While at first glance the two worlds—organic and mechanical, natural and artificial—seem to be antitheses, they have a strong commonality, and this is the conspicuous role that pattern plays in each. In both, the presence of pattern signifies a kind of hidden code operating invisibly in the background, determining everything we see in the empirical world. Because of this link, it was by way of pattern that I began to explore these ideas in 2006 with the Stone Series. In these paintings the patterns are meant to evoke both natural forms such as molecular structures, markings on seashells, botanical life, etc., and the circuitry and strings of code we associate with computation, while also alluding to the cryptic nature of each of these languages and the strong sense of mystery they exude.
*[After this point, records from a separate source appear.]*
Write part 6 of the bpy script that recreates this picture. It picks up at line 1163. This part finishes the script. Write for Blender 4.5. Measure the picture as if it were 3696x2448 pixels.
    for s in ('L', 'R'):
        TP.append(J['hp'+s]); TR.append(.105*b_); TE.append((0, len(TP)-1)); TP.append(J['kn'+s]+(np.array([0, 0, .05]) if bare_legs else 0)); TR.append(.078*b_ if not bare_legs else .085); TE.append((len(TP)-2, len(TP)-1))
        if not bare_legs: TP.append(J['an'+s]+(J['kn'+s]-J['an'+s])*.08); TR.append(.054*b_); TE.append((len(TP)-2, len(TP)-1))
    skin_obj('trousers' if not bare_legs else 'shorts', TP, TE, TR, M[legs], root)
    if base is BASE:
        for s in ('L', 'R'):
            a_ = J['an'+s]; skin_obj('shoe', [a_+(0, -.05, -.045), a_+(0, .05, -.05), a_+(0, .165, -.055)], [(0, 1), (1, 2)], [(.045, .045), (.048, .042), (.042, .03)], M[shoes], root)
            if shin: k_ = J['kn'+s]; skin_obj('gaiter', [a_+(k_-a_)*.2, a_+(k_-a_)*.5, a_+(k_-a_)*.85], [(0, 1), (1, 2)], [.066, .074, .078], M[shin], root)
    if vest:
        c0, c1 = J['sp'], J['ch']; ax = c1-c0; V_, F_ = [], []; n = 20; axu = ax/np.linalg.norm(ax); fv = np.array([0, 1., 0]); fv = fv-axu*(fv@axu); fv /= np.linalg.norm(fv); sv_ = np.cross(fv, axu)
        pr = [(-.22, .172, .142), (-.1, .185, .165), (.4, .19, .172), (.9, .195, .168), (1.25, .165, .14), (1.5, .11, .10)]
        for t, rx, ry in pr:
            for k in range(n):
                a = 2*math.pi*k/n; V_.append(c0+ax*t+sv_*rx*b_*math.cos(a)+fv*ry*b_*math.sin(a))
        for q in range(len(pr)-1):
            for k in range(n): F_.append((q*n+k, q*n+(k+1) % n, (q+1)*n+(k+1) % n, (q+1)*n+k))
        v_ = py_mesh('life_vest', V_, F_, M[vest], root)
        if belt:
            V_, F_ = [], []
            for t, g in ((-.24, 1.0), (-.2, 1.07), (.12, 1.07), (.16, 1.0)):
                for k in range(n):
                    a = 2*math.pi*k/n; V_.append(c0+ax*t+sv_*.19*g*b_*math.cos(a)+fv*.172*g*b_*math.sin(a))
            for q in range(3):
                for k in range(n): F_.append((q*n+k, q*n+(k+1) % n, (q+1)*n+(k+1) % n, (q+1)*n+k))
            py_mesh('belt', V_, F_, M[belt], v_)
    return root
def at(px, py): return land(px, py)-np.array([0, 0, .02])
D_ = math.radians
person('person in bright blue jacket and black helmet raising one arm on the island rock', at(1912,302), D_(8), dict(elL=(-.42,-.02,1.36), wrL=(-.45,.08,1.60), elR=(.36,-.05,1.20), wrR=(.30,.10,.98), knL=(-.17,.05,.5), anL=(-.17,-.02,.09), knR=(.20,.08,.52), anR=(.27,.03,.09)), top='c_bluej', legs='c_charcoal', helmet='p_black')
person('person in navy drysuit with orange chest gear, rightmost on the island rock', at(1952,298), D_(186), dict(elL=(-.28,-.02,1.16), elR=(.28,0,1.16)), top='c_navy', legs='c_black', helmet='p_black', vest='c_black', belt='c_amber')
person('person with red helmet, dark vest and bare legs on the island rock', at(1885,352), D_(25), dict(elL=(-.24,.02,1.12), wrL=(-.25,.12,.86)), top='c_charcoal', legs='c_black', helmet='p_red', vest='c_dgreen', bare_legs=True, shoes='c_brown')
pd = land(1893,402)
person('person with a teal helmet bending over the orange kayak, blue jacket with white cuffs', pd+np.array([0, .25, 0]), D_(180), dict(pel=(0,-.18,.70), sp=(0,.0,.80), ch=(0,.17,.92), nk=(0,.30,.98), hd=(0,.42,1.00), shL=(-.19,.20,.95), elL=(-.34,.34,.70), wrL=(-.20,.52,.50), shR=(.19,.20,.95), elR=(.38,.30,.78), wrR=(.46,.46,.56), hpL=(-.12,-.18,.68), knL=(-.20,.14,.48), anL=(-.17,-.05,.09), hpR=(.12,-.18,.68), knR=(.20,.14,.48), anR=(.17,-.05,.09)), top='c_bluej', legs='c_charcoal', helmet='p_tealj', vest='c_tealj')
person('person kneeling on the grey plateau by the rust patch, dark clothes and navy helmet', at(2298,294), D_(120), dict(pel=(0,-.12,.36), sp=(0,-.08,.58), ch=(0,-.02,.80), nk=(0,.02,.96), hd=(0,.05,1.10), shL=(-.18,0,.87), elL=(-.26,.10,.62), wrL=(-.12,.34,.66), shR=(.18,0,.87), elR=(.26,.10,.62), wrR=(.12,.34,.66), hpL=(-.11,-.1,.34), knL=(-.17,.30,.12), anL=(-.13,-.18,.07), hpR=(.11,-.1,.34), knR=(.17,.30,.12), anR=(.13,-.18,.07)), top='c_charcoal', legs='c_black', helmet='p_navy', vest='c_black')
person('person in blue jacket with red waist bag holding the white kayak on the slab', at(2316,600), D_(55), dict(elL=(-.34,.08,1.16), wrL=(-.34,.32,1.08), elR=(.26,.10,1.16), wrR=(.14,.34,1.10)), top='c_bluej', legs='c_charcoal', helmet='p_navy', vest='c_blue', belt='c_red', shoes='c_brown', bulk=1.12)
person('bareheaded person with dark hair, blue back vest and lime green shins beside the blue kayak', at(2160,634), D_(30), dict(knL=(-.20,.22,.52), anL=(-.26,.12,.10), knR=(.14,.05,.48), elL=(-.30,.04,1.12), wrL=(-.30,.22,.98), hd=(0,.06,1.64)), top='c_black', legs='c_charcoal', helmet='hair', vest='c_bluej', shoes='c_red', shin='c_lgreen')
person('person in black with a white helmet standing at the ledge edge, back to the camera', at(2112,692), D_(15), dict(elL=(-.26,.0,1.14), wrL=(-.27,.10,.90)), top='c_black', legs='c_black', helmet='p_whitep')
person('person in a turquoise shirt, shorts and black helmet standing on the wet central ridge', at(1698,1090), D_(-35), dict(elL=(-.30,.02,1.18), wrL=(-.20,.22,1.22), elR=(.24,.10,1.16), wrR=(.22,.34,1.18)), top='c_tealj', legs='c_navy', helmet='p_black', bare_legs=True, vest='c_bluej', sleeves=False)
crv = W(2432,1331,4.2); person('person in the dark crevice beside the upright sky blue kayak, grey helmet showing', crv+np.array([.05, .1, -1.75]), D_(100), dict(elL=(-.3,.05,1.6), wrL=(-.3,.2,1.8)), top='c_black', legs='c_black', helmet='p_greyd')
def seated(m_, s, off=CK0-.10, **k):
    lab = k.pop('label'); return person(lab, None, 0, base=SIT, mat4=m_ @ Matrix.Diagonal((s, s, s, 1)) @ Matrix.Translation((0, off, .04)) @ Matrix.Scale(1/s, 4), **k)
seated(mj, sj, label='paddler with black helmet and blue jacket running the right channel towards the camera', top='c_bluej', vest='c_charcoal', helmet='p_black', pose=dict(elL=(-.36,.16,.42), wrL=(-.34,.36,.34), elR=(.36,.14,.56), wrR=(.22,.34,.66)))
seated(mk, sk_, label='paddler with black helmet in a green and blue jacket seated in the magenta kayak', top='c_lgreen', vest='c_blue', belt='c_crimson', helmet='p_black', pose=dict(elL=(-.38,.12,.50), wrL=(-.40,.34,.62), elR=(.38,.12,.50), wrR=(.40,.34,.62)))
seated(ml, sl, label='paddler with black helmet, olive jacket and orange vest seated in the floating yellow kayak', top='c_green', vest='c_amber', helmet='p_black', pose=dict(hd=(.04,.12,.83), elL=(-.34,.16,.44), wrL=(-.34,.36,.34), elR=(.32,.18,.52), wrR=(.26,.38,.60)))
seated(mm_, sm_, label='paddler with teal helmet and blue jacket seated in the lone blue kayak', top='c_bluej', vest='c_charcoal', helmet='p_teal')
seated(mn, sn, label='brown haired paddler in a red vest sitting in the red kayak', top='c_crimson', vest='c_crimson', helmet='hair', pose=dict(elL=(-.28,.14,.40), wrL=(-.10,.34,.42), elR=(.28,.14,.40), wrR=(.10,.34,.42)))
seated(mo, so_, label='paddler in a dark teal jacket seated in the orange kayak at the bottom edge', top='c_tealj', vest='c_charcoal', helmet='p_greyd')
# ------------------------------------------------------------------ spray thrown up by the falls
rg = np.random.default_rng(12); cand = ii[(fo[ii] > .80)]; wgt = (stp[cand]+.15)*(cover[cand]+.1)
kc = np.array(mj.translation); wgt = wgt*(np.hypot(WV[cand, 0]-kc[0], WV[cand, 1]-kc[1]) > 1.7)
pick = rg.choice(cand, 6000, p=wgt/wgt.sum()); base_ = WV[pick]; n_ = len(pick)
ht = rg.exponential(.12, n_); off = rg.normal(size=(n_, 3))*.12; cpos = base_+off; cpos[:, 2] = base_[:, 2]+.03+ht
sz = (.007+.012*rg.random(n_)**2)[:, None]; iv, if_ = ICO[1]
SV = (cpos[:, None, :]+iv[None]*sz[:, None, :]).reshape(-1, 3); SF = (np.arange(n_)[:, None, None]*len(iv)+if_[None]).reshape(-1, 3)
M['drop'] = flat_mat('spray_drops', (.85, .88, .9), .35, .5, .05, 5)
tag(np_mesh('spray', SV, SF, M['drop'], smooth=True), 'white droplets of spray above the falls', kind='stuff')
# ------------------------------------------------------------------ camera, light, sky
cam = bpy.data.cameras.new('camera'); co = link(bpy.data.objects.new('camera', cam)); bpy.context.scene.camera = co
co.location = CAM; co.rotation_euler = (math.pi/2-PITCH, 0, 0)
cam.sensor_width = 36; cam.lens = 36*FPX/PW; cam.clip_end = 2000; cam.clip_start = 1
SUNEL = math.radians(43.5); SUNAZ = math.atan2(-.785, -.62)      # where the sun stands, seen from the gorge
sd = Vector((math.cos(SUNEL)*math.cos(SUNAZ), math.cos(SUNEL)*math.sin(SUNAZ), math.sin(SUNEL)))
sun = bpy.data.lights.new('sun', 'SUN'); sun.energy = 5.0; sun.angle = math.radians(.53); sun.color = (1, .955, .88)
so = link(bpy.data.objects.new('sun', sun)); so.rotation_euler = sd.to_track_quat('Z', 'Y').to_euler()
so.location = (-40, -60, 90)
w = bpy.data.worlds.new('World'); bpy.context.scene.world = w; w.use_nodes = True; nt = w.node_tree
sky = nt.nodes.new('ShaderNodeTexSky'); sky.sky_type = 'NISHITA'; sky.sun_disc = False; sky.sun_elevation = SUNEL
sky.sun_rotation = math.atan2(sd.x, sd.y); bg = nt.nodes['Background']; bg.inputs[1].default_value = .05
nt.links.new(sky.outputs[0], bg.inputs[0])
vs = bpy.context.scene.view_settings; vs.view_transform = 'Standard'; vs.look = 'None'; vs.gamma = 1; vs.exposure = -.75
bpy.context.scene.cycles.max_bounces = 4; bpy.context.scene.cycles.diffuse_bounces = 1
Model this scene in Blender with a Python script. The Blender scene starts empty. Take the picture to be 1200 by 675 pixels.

As the Stone Series evolved, I became increasingly interested in several phenomena that were becoming prominent in the paintings: the dynamic tension between order and disorder, the appearance of “emergent properties” (forms that emerge “accidentally,” or without my conscious direction), and the arising of complexity from interactions between extremely simple individual components. Intrigued by these phenomena, I began to make them the central focus of the work, and a new series, the Ciphers, was spawned.

In the Cipher Series, which began in 2008, the overall patterns and gridded compositions so prominent in the Stones gave way to much more irregular and dynamic forms. To date, all of the Ciphers have been inspired by images culled from a new branch of science called Complex Systems Theory, in which computer-generated imagery plays a vital role. Seeking to connect disparate phenomena by finding similar patterns among them, scientists in this field generate and study complex patterns and configurations that often resemble strange new life-forms, adding further intrigue to the question of a hidden connection between computation and the workings of nature.

In both series, contrasting pairs or dichotomies such as analog/digital, randomness/order, parts/wholes, and stillness/movement are prevalent. By invoking these oppositions, my intent is to move the viewer into an experience that transcends the fixed constructs of logic and language, and to point to a place beyond the dualisms where another way of knowing might exist.